Entries with scene source code
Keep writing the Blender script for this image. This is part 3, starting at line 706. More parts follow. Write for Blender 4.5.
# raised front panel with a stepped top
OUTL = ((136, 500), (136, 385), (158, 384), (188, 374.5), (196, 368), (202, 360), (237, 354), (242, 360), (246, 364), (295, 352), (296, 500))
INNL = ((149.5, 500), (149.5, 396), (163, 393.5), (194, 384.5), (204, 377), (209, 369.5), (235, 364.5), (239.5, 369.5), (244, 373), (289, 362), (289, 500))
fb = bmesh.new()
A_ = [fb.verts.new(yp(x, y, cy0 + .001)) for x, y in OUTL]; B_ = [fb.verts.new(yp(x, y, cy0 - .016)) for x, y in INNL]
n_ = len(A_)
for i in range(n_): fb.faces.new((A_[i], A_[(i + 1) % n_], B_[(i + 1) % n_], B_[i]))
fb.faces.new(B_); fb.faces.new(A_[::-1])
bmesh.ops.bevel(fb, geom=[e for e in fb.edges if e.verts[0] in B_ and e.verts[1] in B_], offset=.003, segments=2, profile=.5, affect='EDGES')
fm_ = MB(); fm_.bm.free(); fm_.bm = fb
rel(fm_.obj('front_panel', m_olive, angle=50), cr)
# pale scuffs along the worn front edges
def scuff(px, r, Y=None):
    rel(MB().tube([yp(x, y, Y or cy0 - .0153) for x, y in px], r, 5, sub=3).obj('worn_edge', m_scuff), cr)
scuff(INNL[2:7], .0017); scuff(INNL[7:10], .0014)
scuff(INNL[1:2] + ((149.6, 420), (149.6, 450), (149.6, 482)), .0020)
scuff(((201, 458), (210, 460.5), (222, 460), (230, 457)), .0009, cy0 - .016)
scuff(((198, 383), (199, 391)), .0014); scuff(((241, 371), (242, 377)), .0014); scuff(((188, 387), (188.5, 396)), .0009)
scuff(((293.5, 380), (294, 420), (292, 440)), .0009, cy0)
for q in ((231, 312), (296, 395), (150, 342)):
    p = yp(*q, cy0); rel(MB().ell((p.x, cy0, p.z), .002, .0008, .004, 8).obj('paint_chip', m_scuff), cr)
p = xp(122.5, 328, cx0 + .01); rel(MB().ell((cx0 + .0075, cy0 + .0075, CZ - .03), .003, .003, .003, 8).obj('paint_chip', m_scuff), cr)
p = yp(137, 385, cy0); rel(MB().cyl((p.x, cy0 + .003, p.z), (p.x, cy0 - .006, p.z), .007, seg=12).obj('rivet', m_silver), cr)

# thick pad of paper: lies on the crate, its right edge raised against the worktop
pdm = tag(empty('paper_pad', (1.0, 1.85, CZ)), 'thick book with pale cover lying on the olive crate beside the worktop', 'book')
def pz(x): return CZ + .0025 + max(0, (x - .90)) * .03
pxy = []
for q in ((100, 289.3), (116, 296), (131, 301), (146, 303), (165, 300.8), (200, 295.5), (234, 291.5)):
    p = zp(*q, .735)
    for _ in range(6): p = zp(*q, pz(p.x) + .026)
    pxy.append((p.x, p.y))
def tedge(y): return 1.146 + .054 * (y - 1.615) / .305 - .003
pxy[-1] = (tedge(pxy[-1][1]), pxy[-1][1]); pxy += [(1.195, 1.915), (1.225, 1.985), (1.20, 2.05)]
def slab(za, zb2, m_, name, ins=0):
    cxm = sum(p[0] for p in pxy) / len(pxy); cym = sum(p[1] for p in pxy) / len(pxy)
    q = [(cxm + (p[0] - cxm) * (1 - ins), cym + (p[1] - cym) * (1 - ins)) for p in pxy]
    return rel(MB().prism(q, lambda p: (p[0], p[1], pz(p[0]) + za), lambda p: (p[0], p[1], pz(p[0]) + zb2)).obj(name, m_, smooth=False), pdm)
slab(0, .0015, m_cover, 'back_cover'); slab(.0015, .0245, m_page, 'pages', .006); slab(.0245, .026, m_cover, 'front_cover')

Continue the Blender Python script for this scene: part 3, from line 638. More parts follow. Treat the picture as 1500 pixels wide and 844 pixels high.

Problem details:
Extract exactly the leading lines of the data, stopping at and including the line with "p = yp(137, 385, cy0);".

Solution:
Keep writing the Blender script for this image. This is part 3, starting at line 706. More parts follow. Write for Blender 4.5.
# raised front panel with a stepped top
OUTL = ((136, 500), (136, 385), (158, 384), (188, 374.5), (196, 368), (202, 360), (237, 354), (242, 360), (246, 364), (295, 352), (296, 500))
INNL = ((149.5, 500), (149.5, 396), (163, 393.5), (194, 384.5), (204, 377), (209, 369.5), (235, 364.5), (239.5, 369.5), (244, 373), (289, 362), (289, 500))
fb = bmesh.new()
A_ = [fb.verts.new(yp(x, y, cy0 + .001)) for x, y in OUTL]; B_ = [fb.verts.new(yp(x, y, cy0 - .016)) for x, y in INNL]
n_ = len(A_)
for i in range(n_): fb.faces.new((A_[i], A_[(i + 1) % n_], B_[(i + 1) % n_], B_[i]))
fb.faces.new(B_); fb.faces.new(A_[::-1])
bmesh.ops.bevel(fb, geom=[e for e in fb.edges if e.verts[0] in B_ and e.verts[1] in B_], offset=.003, segments=2, profile=.5, affect='EDGES')
fm_ = MB(); fm_.bm.free(); fm_.bm = fb
rel(fm_.obj('front_panel', m_olive, angle=50), cr)
# pale scuffs along the worn front edges
def scuff(px, r, Y=None):
    rel(MB().tube([yp(x, y, Y or cy0 - .0153) for x, y in px], r, 5, sub=3).obj('worn_edge', m_scuff), cr)
scuff(INNL[2:7], .0017); scuff(INNL[7:10], .0014)
scuff(INNL[1:2] + ((149.6, 420), (149.6, 450), (149.6, 482)), .0020)
scuff(((201, 458), (210, 460.5), (222, 460), (230, 457)), .0009, cy0 - .016)
scuff(((198, 383), (199, 391)), .0014); scuff(((241, 371), (242, 377)), .0014); scuff(((188, 387), (188.5, 396)), .0009)
scuff(((293.5, 380), (294, 420), (292, 440)), .0009, cy0)
for q in ((231, 312), (296, 395), (150, 342)):
    p = yp(*q, cy0); rel(MB().ell((p.x, cy0, p.z), .002, .0008, .004, 8).obj('paint_chip', m_scuff), cr)
p = xp(122.5, 328, cx0 + .01); rel(MB().ell((cx0 + .0075, cy0 + .0075, CZ - .03), .003, .003, .003, 8).obj('paint_chip', m_scuff), cr)
p = yp(137, 385, cy0); rel(MB().cyl((p.x, cy0 + .003, p.z), (p.x, cy0 - .006, p.z), .007, seg=12).obj('rivet', m_silver), cr)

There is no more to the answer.